Despite having an opportunity to bring clarity to the matter, the Supreme Court of Canada has instead kept the debate alive with ten simple words: “The application for leave to appeal is dismissed with costs”.

In recent years, the court’s decisions in Wright v. The Young and Rubicam Group of Companies (Wunderman)(Wright) and Stevens v. Sifton Properties Ltd. (Stevens) struck down termination clauses in employment agreements because they failed to explicitly reference benefits continuation throughout the statutory notice period. These decisions left many employers scrambling to put in place revised employment agreements (which, in and of itself, is no easy task) and employment counsel generally understood this to be the “new norm”.

However, in 2015, the Superior Court of Justice’s decision in Oudin v Le Centre Francophone de Toronto (Oudin) questioned this “new norm”.

As readers of our blog will recall, in Oudin the court upheld a termination provision which made no mention of statutory benefits or statutory severance.

The court’s decision in Oudin appeared difficult to reconcile with its previous decisions including in Wright and Stevens. As such, it was not surprising that it was appealed to the Ontario Court of Appeal. The Court of Appeal’s brief decision noted that the motion judge, who was entitled to deference, considered the circumstances of the parties, the words of the written agreement as a whole, and the legal obligations of the parties.

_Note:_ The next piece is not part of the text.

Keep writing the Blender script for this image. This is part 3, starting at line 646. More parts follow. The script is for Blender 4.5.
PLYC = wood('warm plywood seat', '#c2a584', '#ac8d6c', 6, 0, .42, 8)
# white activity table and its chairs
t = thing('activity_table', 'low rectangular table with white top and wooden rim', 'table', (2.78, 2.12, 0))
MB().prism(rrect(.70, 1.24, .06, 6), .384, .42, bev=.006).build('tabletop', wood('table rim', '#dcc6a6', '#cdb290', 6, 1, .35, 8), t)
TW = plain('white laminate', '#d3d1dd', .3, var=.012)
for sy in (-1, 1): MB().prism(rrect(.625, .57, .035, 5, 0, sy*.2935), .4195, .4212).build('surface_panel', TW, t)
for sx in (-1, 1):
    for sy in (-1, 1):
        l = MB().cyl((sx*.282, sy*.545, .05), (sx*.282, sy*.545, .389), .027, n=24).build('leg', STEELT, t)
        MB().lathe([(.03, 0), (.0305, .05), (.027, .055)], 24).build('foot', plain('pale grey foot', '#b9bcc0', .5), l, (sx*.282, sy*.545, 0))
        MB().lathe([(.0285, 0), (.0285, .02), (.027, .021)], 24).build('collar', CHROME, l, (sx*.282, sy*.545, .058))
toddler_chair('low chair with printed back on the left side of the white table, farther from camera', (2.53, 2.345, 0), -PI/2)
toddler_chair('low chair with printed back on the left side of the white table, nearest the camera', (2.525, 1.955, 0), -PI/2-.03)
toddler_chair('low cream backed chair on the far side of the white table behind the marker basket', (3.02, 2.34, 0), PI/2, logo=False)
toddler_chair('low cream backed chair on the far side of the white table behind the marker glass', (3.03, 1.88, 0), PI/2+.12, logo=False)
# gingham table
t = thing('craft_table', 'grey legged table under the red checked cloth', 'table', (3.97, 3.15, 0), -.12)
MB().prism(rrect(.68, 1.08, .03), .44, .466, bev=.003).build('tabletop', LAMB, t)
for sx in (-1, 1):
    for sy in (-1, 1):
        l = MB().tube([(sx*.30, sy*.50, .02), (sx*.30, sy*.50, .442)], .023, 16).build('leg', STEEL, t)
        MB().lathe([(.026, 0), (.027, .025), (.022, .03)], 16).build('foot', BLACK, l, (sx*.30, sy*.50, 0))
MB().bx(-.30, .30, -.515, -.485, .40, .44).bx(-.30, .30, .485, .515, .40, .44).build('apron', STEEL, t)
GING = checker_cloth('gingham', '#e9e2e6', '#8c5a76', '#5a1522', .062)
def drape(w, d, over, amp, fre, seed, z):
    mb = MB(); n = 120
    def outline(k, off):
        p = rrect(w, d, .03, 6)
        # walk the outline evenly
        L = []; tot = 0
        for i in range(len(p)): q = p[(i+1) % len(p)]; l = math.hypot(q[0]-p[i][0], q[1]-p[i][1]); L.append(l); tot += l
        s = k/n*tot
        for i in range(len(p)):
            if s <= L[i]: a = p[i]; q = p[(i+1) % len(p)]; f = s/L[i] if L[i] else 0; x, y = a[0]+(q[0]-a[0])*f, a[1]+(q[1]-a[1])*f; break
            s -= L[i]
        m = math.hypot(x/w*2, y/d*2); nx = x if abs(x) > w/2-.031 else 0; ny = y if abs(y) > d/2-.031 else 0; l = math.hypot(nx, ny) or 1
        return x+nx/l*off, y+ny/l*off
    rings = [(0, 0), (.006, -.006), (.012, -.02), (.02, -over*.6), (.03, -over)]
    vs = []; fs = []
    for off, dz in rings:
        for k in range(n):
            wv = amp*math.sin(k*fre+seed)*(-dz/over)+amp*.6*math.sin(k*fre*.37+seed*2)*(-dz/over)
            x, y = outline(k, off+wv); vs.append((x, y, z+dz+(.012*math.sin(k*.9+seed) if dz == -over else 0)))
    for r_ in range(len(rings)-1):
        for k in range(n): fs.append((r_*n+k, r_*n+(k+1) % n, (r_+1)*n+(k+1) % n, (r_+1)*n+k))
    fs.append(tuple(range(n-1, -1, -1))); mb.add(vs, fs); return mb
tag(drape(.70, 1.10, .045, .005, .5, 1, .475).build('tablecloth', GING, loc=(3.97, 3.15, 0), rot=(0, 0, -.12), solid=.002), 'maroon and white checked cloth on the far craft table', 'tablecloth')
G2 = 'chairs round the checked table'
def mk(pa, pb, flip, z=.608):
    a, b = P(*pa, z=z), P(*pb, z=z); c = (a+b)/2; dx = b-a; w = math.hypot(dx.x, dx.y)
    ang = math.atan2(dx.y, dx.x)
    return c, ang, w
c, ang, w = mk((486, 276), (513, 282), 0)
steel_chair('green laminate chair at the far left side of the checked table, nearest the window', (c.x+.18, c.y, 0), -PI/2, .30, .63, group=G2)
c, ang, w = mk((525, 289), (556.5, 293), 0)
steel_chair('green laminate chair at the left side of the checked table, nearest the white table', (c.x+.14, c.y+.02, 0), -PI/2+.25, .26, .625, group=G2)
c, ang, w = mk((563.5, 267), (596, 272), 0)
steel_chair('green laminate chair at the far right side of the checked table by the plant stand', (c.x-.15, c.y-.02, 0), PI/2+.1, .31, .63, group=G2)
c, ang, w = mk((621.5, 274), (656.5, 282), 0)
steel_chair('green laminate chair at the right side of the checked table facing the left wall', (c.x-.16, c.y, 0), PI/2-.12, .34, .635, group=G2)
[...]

Leave to appeal to the Supreme Court of Canada (SCC) was sought. However, despite having an opportunity to bring clarity to this issue, the SCC has chosen to let the discussion continue, to hopefully be resolved on another day.

Our Views

The SCC’s decision not to grant leave to appeal, when taken in tandem with other recent cases, including Riskie v Sony of Canada Ltd. (Riskie), has helped to strengthen an employer’s chance of enforcing a termination clause that does not specifically reference every statutory termination entitlement. As Justice Dunphy fittingly noted in Riskie:

The ESA provides minimum standards which the parties are required to comply with. A contract that fails to list all such requirements – as few indeed do – is guilty only of preserving trees from unnecessary destruction. A provision which seeks to contract out of the law is unenforceable; a provision which merely promises to obey it is superfluous.